The naysayers of the UGC recommendations now claim that SCs/STs will be further pushed back in terms of representation in faculties in higher education. The current representation of SCs/STs/OBCs among teachers in higher education is pretty abysmal. According to a government report released in 2016, seven of every 100 teachers in colleges and universities are from the disadvantaged castes. In absolute numbers, only 1.02 lakh—or 7.22 percent—of the 14.1 lakh teachers in 716 universities and 38,056 colleges in the country are Dalits. Tribals were just 30,000 or 2.12 percent among university faculty.

As per official data, there are 17,106 teaching positions at 41 UGC-funded central universities, of which 5,997 were vacant as of April 1, 2017. This roughly works out to 35 percent. The UGC’s new order announcing a change in the implementation of faculty reservation will significantly reduce representation of SCs, STs and OBCs in all the new recruitment drives taken up by universities in future.
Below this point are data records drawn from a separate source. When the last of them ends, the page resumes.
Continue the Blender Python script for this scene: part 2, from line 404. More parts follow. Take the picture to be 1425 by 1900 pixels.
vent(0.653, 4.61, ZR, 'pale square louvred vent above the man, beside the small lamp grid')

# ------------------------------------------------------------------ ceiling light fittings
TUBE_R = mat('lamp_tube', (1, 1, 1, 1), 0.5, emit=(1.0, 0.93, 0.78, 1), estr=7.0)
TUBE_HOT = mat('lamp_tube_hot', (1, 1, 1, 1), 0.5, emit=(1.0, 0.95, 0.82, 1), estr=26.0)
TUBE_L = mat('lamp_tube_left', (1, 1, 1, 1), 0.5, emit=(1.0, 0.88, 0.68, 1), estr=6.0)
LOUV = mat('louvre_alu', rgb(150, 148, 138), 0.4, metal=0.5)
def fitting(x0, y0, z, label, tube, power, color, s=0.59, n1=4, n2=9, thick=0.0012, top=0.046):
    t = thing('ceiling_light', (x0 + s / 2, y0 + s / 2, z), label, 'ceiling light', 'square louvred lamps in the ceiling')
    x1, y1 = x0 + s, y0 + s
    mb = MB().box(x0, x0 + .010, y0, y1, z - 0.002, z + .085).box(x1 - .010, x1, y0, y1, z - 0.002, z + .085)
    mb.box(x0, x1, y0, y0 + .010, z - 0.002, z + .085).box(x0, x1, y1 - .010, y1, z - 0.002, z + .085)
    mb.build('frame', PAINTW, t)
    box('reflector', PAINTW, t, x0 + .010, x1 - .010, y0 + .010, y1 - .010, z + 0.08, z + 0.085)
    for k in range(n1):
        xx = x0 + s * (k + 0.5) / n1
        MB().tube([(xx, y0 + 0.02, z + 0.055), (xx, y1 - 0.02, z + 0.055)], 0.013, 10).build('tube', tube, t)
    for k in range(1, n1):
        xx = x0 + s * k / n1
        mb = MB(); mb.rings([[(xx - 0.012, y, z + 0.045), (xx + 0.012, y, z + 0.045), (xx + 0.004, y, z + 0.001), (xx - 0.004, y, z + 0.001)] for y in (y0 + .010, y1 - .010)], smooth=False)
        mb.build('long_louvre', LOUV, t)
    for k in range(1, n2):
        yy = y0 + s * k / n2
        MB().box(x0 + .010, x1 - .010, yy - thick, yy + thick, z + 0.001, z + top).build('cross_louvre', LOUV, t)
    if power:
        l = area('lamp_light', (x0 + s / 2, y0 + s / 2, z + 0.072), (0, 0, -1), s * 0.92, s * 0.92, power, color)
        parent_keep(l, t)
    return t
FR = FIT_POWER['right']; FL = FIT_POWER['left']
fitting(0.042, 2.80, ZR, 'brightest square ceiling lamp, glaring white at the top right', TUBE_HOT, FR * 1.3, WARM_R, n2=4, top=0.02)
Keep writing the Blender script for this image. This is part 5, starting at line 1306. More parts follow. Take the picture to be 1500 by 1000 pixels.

How does this work? For instance, a faculty of arts may have one professor, two associates, one dean, five assistant professors and so on. The faculty will then be able to make reservation of roughly 50 percent for assistant professors and associate professors. The dean and professor, being singular positions, will remain outside the ambit of reservation, according to the rule laid down by the Supreme Court in state of Karnataka Vs K Govindappa.

The contours of the decision by the Allahabad High Court last April were laid down over the years in about 10 cases listed by the Court itself in its judgment. At the same time, the Court rejected a complex roster system for appointments to singular positions within one stream worked out by it in the case of Krishna in 2006.

The roster listed how one position of professor, for instance, can be filled by various caste and tribal candidates through a rotational policy. The same Court pointed out that it may “take centuries” if the roster were to be applied to fill positions.

The UGC has been prompt in accepting the Allahabad HC’s direction and so has the HRD ministry. There will be more debates on the merit of the UGC decision, but for the time being, it appears legally valid.